Tout a été dit sur la prolifération de la norme depuis le rapport annuel du Conseil d’Etat en 1991 stigmatisant la « loi bavarde ». L’inflation législative est générale et touche le niveau national comme le niveau européen.

La Codification, entreprise dont il faut signaler l’insigne mérite et l’apport décisif à la simplification, à l’intelligibilité et à l’accessibilité du Droit, devient pour chaque Code une entreprise harassante. Elle joue aussi le rôle de révélateur, à droit constant, de la masse des textes accumulés et parfois de la difficulté qu’il y a à les remettre en ordre, voire même, tout simplement, à distinguer ceux qui sont abrogés de ceux qui sont en vigueur.

Cette abondance ne serait qu’un moindre mal si elle venait accroître la précision et la fiabilité de la norme et si elle aboutissait à moderniser et simplifier les textes. Mais il n’en est hélas rien. Le flux législatif s’étale par vagues successives qui déposent leurs sédiments sur les rivages encombrés des textes.

Beaucoup d’autres textes en revanche cèdent à cette facilité de dispositions ne comportant pas de véritables règles. Les plus hautes autorités de la République, le Président de l’Assemblée Nationale, celui du Conseil Constitutionnel, s’insurgent contre cette dérive. Mais rien n’y fait. La loi en vient dans le pire des cas à combiner trois défauts : surabondance, instabilité et vacuité. N’ayant que peu à dire qui corresponde véritablement à sa mission d’édicter des règles nouvelles de nature proprement législative, elle bavarde, ou mieux encore elle emprunte au pouvoir réglementaire les quelques dispositions impératives qu’on y trouve encore.

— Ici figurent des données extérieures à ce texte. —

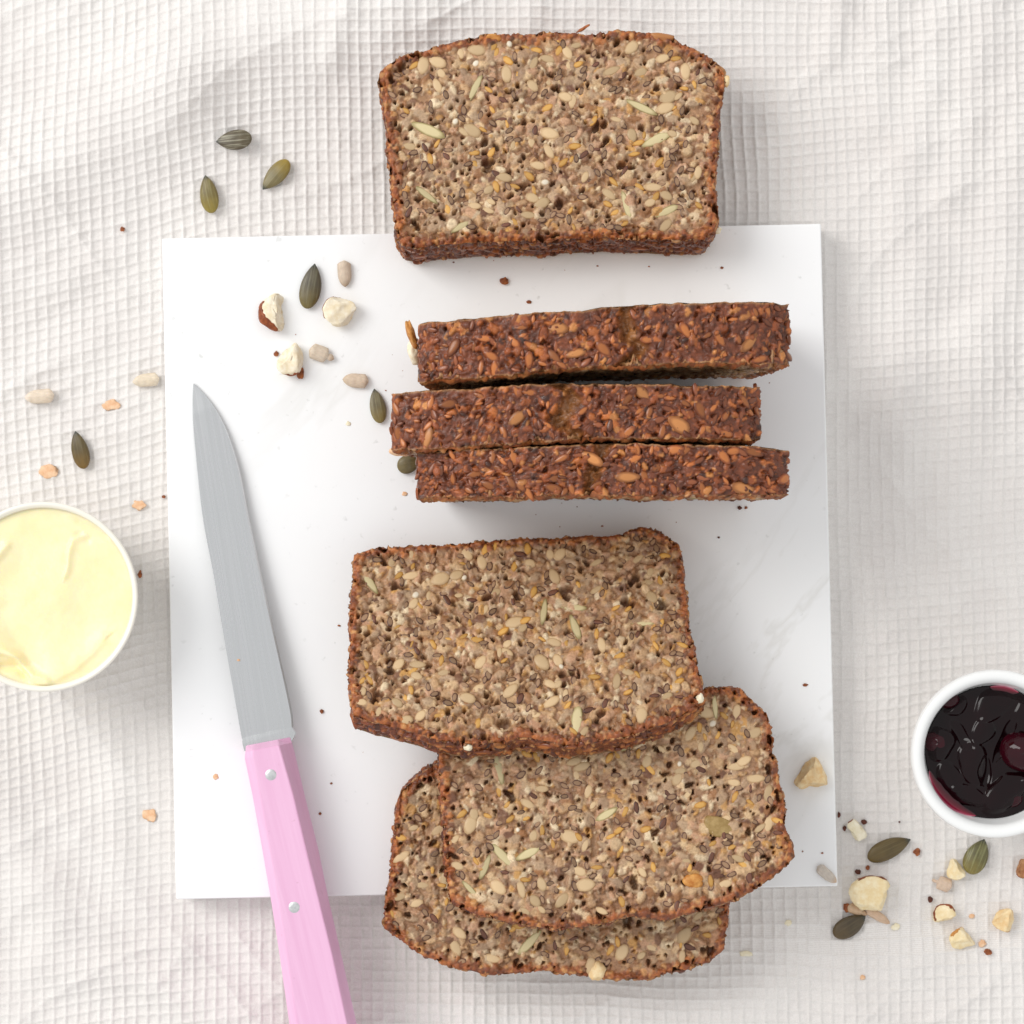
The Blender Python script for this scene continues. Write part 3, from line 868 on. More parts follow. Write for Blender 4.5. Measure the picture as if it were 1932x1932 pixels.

Il y a là, dans les fondations mêmes de l’Etat de Droit, un facteur majeur d’insécurité juridique auquel le président de juridiction administrative est quotidiennement confronté.

Notes
1160.

J. CARBONNIER, « …S'il est des hommes qui ont le délire de légiférer, d'autres délirent, et de surcroît légifèrent. Il faut songer à la singulière difficulté qui se pose à l'interprète du droit lorsqu'il s'aperçoit que son législateur a perdu la raison. (…) Qu'il nous suffise de constater qu'une nation, qu'une assemblée parlementaire, peuvent sécréter des lois déraisonnables, des lois folles. Dans les pays qui sont régis par des coutumes non écrites, comme la France sous l'ancien régime, comme aujourd'hui encore, pour partie, les pays anglo-saxons, il est de principe que la coutume n'est obligatoire qu'autant qu'elle est raisonnable, et les tribunaux se reconnaissent à cet égard un pouvoir de censure. Mais dans nos pays, dans nos époques de légalité formelle, contre la loi écrite, nous sommes désarmés. Nous disons , c'est la volonté de la nation, de l'État, et nous l'entourons d'une vénération qui n'ose pas discuter. Nous savons, pourtant, qu'une volonté, quelle qu'elle soit, peut être troublée par la passion (…) la raison ne fait-elle pas partie du droit positif autant et plus que les lois écrites ? » Flexible droit, L.G.D.J., 10ème éd., pp. 427 – 429.